Because they’re cheap leverage. When battlefield momentum won’t deliver, Moscow inflates risk to nudge Western self-deterrence: airspace incidents (Estonia), drones straying over Poland/Romania, nuclear name-checking in exercises. It’s not a plan to fight NATO; it’s a plan to spook NATO. (Reuters)
The sustainment trend is negative for Russia: expensive manpower (including convicts), constrained energy revenues, high borrowing, imported munitions, and a navy pushed from its main base. Meanwhile, Ukraine proves it can strike deep, ship grain under fire, and hold the line at places like Pokrovsk even under massive pressure. (Again: no confirmed Russian advance there on Sept 19.) (Reuters)
The Atlantic’s blunt framing is apt: Russia is losing not just to Ukraine, but to its own strategic self-harm. That’s what national exhaustion looks like. (The Atlantic)
1) Plan for a post-war Ukraine that needs speed, not pity. Ukraine’s reconstruction bill is staggering (World Bank est. ~$524 bn). What helps is front-loaded, shovel-ready financing for ports, power, housing, and local industry—with procurement rules that reward speed and transparency. If you work in energy, construction, logistics, finance, agri-tech, or digital services, start mapping partnerships now. (Reuters)
2) Lock in Europe’s security dividend. The right answer to drone/missile terror is air- and missile-defense depth across NATO’s east, hardened energy grids, and standardized munitions pipelines. The EU/US moves on shadow fleet and LNG show how to convert sanctions into durable force multipliers; keep pushing enforcement. (Reuters)
3) Starve Russia’s war economy of oxygen. Priorities: enforce oil-price caps by naming/shaming/delisting dark fleet hulls; insurance and port-service denial for violators; tighten dual-use tech export controls; expand secondary sanctions on facilitators. Use the profits from frozen assets and, where lawful, the assets themselves to underwrite Ukraine’s rebuild. (Reuters)
4) Think beyond borders. Support Russia-language independent media and civil society in exile; fund demining and war-crimes documentation; prepare for transitional justice and a regional reintegration that ties Ukraine’s growth to EU single-market access and NATO security guarantees.

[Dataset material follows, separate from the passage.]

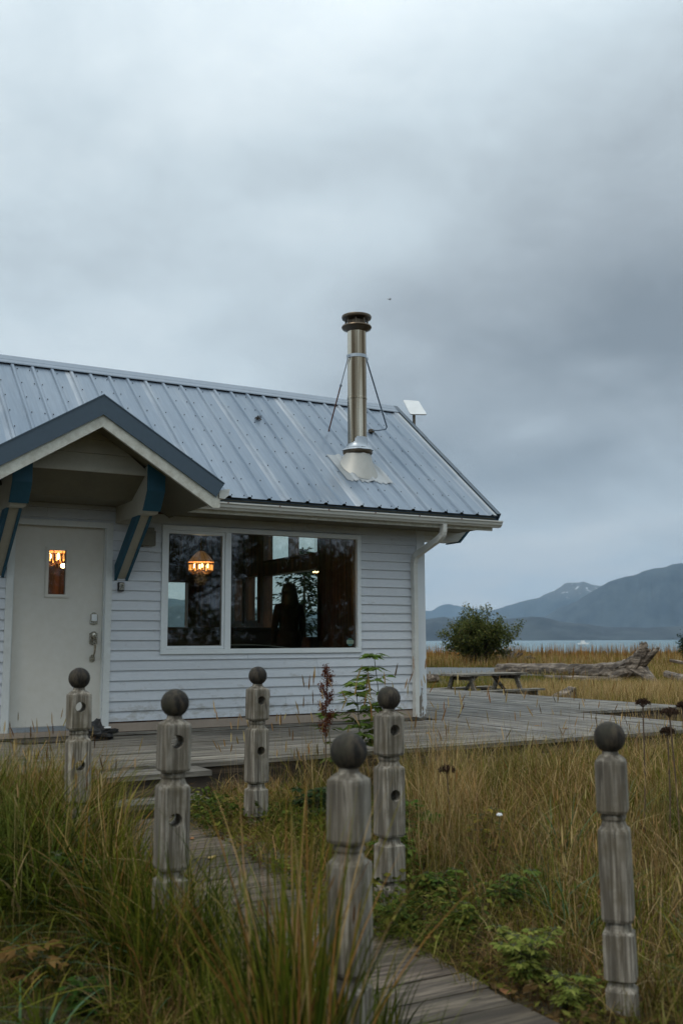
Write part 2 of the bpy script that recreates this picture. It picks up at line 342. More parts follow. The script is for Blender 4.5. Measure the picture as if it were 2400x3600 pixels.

5) Don’t wait for a date. No one can timestamp the final straw. But “falling” is a process, and it’s underway. The smart posture is to assume a hard landing is possible—then be ready to move personnel, capital, and kit the day the window opens.
Russia is bleeding for inches at Pokrovsk, evacuating ships from Crimea, juggling fuel shortages at home, taxing and borrowing into a slowing, high-rate economy—all while poking NATO to keep us second-guessing ourselves. That’s not strength; it’s managed decline with propaganda. The winning move for the rest of us is to plan, invest, and build—a safer Ukraine, a sturdier Europe, a NATO that treats the Black Sea like the Baltics: defended, connected, and open for business.